**TASK TO CARRY OUT**
Your task is to copy the material exactly.

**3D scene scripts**
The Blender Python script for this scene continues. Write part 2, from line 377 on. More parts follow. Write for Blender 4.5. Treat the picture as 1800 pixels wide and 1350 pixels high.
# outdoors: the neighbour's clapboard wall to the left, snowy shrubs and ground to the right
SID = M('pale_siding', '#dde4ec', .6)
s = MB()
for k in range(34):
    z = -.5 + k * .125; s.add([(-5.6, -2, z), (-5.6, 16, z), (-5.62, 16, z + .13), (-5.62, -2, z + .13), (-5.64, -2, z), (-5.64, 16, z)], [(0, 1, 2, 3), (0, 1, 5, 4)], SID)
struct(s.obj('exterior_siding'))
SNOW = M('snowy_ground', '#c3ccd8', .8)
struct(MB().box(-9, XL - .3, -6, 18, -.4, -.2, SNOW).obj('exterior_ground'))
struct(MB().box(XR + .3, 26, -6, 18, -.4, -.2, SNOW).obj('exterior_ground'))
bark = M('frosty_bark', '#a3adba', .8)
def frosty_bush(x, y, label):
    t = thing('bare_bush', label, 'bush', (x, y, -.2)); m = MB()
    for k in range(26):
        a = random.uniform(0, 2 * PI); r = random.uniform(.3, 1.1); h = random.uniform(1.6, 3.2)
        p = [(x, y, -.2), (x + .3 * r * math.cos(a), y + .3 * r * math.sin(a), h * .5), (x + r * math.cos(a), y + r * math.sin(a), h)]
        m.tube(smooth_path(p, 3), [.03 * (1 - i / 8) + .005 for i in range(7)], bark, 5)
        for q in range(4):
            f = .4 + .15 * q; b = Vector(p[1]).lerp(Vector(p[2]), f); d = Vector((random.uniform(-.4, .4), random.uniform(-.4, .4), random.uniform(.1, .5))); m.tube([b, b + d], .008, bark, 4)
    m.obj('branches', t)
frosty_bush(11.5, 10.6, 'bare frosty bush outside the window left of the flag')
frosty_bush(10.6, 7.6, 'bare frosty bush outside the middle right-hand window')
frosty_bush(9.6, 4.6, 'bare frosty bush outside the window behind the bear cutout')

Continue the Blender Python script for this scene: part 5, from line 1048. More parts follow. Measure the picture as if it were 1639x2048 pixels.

**FINAL RESULT**
The Blender Python script for this scene continues. Write part 2, from line 377 on. More parts follow. Write for Blender 4.5. Treat the picture as 1800 pixels wide and 1350 pixels high.
# outdoors: the neighbour's clapboard wall to the left, snowy shrubs and ground to the right
SID = M('pale_siding', '#dde4ec', .6)
s = MB()
for k in range(34):
    z = -.5 + k * .125; s.add([(-5.6, -2, z), (-5.6, 16, z), (-5.62, 16, z + .13), (-5.62, -2, z + .13), (-5.64, -2, z), (-5.64, 16, z)], [(0, 1, 2, 3), (0, 1, 5, 4)], SID)
struct(s.obj('exterior_siding'))
SNOW = M('snowy_ground', '#c3ccd8', .8)
struct(MB().box(-9, XL - .3, -6, 18, -.4, -.2, SNOW).obj('exterior_ground'))
struct(MB().box(XR + .3, 26, -6, 18, -.4, -.2, SNOW).obj('exterior_ground'))
bark = M('frosty_bark', '#a3adba', .8)
def frosty_bush(x, y, label):
    t = thing('bare_bush', label, 'bush', (x, y, -.2)); m = MB()
    for k in range(26):
        a = random.uniform(0, 2 * PI); r = random.uniform(.3, 1.1); h = random.uniform(1.6, 3.2)
        p = [(x, y, -.2), (x + .3 * r * math.cos(a), y + .3 * r * math.sin(a), h * .5), (x + r * math.cos(a), y + r * math.sin(a), h)]
        m.tube(smooth_path(p, 3), [.03 * (1 - i / 8) + .005 for i in range(7)], bark, 5)
        for q in range(4):
            f = .4 + .15 * q; b = Vector(p[1]).lerp(Vector(p[2]), f); d = Vector((random.uniform(-.4, .4), random.uniform(-.4, .4), random.uniform(.1, .5))); m.tube([b, b + d], .008, bark, 4)
    m.obj('branches', t)
frosty_bush(11.5, 10.6, 'bare frosty bush outside the window left of the flag')
frosty_bush(10.6, 7.6, 'bare frosty bush outside the middle right-hand window')
frosty_bush(9.6, 4.6, 'bare frosty bush outside the window behind the bear cutout')

Continue the Blender Python script for this scene: part 5, from line 1048. More parts follow. Measure the picture as if it were 1639x2048 pixels.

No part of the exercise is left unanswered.